* Written task: Write out the whole listing, matching it exactly.

═══

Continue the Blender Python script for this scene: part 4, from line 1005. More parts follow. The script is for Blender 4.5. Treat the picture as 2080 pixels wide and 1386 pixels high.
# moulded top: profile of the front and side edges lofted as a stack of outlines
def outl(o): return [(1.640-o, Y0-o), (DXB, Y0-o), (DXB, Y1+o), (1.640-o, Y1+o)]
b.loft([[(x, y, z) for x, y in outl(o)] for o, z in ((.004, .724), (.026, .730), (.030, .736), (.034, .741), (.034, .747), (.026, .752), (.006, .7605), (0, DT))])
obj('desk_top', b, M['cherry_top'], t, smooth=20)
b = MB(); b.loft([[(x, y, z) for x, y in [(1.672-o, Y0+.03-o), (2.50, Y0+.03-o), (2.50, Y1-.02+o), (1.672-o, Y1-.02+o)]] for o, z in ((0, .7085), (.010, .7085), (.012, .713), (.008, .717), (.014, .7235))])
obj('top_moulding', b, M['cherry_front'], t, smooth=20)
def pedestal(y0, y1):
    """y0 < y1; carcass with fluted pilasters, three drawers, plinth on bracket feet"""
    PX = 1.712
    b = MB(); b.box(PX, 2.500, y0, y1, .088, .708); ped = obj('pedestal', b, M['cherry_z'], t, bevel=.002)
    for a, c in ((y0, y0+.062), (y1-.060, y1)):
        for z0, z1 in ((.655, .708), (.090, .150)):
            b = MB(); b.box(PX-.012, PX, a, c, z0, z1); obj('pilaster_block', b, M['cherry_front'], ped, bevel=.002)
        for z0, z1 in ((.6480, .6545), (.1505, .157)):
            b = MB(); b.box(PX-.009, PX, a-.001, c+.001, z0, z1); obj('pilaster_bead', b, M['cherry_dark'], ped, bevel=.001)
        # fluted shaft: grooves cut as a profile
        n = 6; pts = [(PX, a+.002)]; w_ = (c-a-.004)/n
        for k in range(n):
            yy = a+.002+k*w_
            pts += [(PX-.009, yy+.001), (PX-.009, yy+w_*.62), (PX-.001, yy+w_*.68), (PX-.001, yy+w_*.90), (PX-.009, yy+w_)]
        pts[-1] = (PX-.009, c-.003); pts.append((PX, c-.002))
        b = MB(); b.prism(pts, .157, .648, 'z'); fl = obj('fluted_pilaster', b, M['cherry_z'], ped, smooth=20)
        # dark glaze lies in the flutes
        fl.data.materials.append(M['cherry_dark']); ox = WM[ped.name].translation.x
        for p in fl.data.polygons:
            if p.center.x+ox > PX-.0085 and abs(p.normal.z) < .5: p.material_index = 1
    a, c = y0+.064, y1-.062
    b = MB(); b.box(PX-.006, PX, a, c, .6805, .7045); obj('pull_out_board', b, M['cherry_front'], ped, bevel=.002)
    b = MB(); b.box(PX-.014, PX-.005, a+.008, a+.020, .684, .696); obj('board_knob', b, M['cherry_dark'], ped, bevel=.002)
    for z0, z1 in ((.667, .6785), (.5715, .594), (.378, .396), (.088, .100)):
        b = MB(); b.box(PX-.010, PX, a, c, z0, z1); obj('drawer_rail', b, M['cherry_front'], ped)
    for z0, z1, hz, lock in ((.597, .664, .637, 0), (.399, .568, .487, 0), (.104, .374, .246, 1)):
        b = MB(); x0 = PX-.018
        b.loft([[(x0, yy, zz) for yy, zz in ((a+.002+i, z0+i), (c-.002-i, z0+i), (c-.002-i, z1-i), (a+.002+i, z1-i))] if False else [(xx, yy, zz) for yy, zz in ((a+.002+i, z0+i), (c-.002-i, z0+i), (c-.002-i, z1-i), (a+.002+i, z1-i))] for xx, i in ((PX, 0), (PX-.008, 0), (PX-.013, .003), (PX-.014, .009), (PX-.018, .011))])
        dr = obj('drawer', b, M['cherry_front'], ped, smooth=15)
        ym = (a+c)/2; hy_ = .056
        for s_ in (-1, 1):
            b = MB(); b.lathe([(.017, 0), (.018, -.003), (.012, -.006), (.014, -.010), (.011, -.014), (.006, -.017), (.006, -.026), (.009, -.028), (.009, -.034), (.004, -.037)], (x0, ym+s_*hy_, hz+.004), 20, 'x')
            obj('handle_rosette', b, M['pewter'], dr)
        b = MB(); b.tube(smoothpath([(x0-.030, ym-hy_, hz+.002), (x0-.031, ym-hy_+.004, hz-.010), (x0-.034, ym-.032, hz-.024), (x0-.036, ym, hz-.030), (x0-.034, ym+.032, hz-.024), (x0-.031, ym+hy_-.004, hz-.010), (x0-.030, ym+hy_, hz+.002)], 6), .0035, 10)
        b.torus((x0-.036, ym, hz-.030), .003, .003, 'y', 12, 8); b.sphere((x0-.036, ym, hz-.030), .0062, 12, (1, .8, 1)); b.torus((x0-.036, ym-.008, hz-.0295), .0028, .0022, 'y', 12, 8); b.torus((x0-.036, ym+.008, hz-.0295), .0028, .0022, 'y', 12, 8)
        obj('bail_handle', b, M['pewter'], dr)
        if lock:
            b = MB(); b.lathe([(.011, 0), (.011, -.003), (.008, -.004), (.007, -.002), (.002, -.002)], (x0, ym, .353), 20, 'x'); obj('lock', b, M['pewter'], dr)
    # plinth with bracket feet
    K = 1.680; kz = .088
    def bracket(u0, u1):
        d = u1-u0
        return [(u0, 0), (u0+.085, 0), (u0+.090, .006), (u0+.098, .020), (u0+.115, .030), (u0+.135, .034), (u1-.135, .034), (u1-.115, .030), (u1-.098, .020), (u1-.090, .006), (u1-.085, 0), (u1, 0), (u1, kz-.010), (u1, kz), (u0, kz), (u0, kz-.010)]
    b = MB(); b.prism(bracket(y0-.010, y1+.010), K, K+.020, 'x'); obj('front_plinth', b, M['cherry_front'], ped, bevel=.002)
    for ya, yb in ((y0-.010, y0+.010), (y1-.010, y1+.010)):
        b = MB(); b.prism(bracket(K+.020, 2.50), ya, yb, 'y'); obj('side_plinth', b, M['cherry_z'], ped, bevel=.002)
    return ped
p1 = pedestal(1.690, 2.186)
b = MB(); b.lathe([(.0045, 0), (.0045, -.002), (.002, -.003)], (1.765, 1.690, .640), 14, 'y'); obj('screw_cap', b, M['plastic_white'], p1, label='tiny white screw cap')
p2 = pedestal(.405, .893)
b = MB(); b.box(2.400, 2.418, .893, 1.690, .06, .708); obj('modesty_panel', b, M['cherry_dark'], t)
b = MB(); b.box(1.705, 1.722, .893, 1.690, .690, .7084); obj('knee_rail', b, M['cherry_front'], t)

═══

* Reply to the exercise:
Continue the Blender Python script for this scene: part 4, from line 1005. More parts follow. The script is for Blender 4.5. Treat the picture as 2080 pixels wide and 1386 pixels high.
# moulded top: profile of the front and side edges lofted as a stack of outlines
def outl(o): return [(1.640-o, Y0-o), (DXB, Y0-o), (DXB, Y1+o), (1.640-o, Y1+o)]
b.loft([[(x, y, z) for x, y in outl(o)] for o, z in ((.004, .724), (.026, .730), (.030, .736), (.034, .741), (.034, .747), (.026, .752), (.006, .7605), (0, DT))])
obj('desk_top', b, M['cherry_top'], t, smooth=20)
b = MB(); b.loft([[(x, y, z) for x, y in [(1.672-o, Y0+.03-o), (2.50, Y0+.03-o), (2.50, Y1-.02+o), (1.672-o, Y1-.02+o)]] for o, z in ((0, .7085), (.010, .7085), (.012, .713), (.008, .717), (.014, .7235))])
obj('top_moulding', b, M['cherry_front'], t, smooth=20)
def pedestal(y0, y1):
    """y0 < y1; carcass with fluted pilasters, three drawers, plinth on bracket feet"""
    PX = 1.712
    b = MB(); b.box(PX, 2.500, y0, y1, .088, .708); ped = obj('pedestal', b, M['cherry_z'], t, bevel=.002)
    for a, c in ((y0, y0+.062), (y1-.060, y1)):
        for z0, z1 in ((.655, .708), (.090, .150)):
            b = MB(); b.box(PX-.012, PX, a, c, z0, z1); obj('pilaster_block', b, M['cherry_front'], ped, bevel=.002)
        for z0, z1 in ((.6480, .6545), (.1505, .157)):
            b = MB(); b.box(PX-.009, PX, a-.001, c+.001, z0, z1); obj('pilaster_bead', b, M['cherry_dark'], ped, bevel=.001)
        # fluted shaft: grooves cut as a profile
        n = 6; pts = [(PX, a+.002)]; w_ = (c-a-.004)/n
        for k in range(n):
            yy = a+.002+k*w_
            pts += [(PX-.009, yy+.001), (PX-.009, yy+w_*.62), (PX-.001, yy+w_*.68), (PX-.001, yy+w_*.90), (PX-.009, yy+w_)]
        pts[-1] = (PX-.009, c-.003); pts.append((PX, c-.002))
        b = MB(); b.prism(pts, .157, .648, 'z'); fl = obj('fluted_pilaster', b, M['cherry_z'], ped, smooth=20)
        # dark glaze lies in the flutes
        fl.data.materials.append(M['cherry_dark']); ox = WM[ped.name].translation.x
        for p in fl.data.polygons:
            if p.center.x+ox > PX-.0085 and abs(p.normal.z) < .5: p.material_index = 1
    a, c = y0+.064, y1-.062
    b = MB(); b.box(PX-.006, PX, a, c, .6805, .7045); obj('pull_out_board', b, M['cherry_front'], ped, bevel=.002)
    b = MB(); b.box(PX-.014, PX-.005, a+.008, a+.020, .684, .696); obj('board_knob', b, M['cherry_dark'], ped, bevel=.002)
    for z0, z1 in ((.667, .6785), (.5715, .594), (.378, .396), (.088, .100)):
        b = MB(); b.box(PX-.010, PX, a, c, z0, z1); obj('drawer_rail', b, M['cherry_front'], ped)
    for z0, z1, hz, lock in ((.597, .664, .637, 0), (.399, .568, .487, 0), (.104, .374, .246, 1)):
        b = MB(); x0 = PX-.018
        b.loft([[(x0, yy, zz) for yy, zz in ((a+.002+i, z0+i), (c-.002-i, z0+i), (c-.002-i, z1-i), (a+.002+i, z1-i))] if False else [(xx, yy, zz) for yy, zz in ((a+.002+i, z0+i), (c-.002-i, z0+i), (c-.002-i, z1-i), (a+.002+i, z1-i))] for xx, i in ((PX, 0), (PX-.008, 0), (PX-.013, .003), (PX-.014, .009), (PX-.018, .011))])
        dr = obj('drawer', b, M['cherry_front'], ped, smooth=15)
        ym = (a+c)/2; hy_ = .056
        for s_ in (-1, 1):
            b = MB(); b.lathe([(.017, 0), (.018, -.003), (.012, -.006), (.014, -.010), (.011, -.014), (.006, -.017), (.006, -.026), (.009, -.028), (.009, -.034), (.004, -.037)], (x0, ym+s_*hy_, hz+.004), 20, 'x')
            obj('handle_rosette', b, M['pewter'], dr)
        b = MB(); b.tube(smoothpath([(x0-.030, ym-hy_, hz+.002), (x0-.031, ym-hy_+.004, hz-.010), (x0-.034, ym-.032, hz-.024), (x0-.036, ym, hz-.030), (x0-.034, ym+.032, hz-.024), (x0-.031, ym+hy_-.004, hz-.010), (x0-.030, ym+hy_, hz+.002)], 6), .0035, 10)
        b.torus((x0-.036, ym, hz-.030), .003, .003, 'y', 12, 8); b.sphere((x0-.036, ym, hz-.030), .0062, 12, (1, .8, 1)); b.torus((x0-.036, ym-.008, hz-.0295), .0028, .0022, 'y', 12, 8); b.torus((x0-.036, ym+.008, hz-.0295), .0028, .0022, 'y', 12, 8)
        obj('bail_handle', b, M['pewter'], dr)
        if lock:
            b = MB(); b.lathe([(.011, 0), (.011, -.003), (.008, -.004), (.007, -.002), (.002, -.002)], (x0, ym, .353), 20, 'x'); obj('lock', b, M['pewter'], dr)
    # plinth with bracket feet
    K = 1.680; kz = .088
    def bracket(u0, u1):
        d = u1-u0
        return [(u0, 0), (u0+.085, 0), (u0+.090, .006), (u0+.098, .020), (u0+.115, .030), (u0+.135, .034), (u1-.135, .034), (u1-.115, .030), (u1-.098, .020), (u1-.090, .006), (u1-.085, 0), (u1, 0), (u1, kz-.010), (u1, kz), (u0, kz), (u0, kz-.010)]
    b = MB(); b.prism(bracket(y0-.010, y1+.010), K, K+.020, 'x'); obj('front_plinth', b, M['cherry_front'], ped, bevel=.002)
    for ya, yb in ((y0-.010, y0+.010), (y1-.010, y1+.010)):
        b = MB(); b.prism(bracket(K+.020, 2.50), ya, yb, 'y'); obj('side_plinth', b, M['cherry_z'], ped, bevel=.002)
    return ped
p1 = pedestal(1.690, 2.186)
b = MB(); b.lathe([(.0045, 0), (.0045, -.002), (.002, -.003)], (1.765, 1.690, .640), 14, 'y'); obj('screw_cap', b, M['plastic_white'], p1, label='tiny white screw cap')
p2 = pedestal(.405, .893)
b = MB(); b.box(2.400, 2.418, .893, 1.690, .06, .708); obj('modesty_panel', b, M['cherry_dark'], t)
b = MB(); b.box(1.705, 1.722, .893, 1.690, .690, .7084); obj('knee_rail', b, M['cherry_front'], t)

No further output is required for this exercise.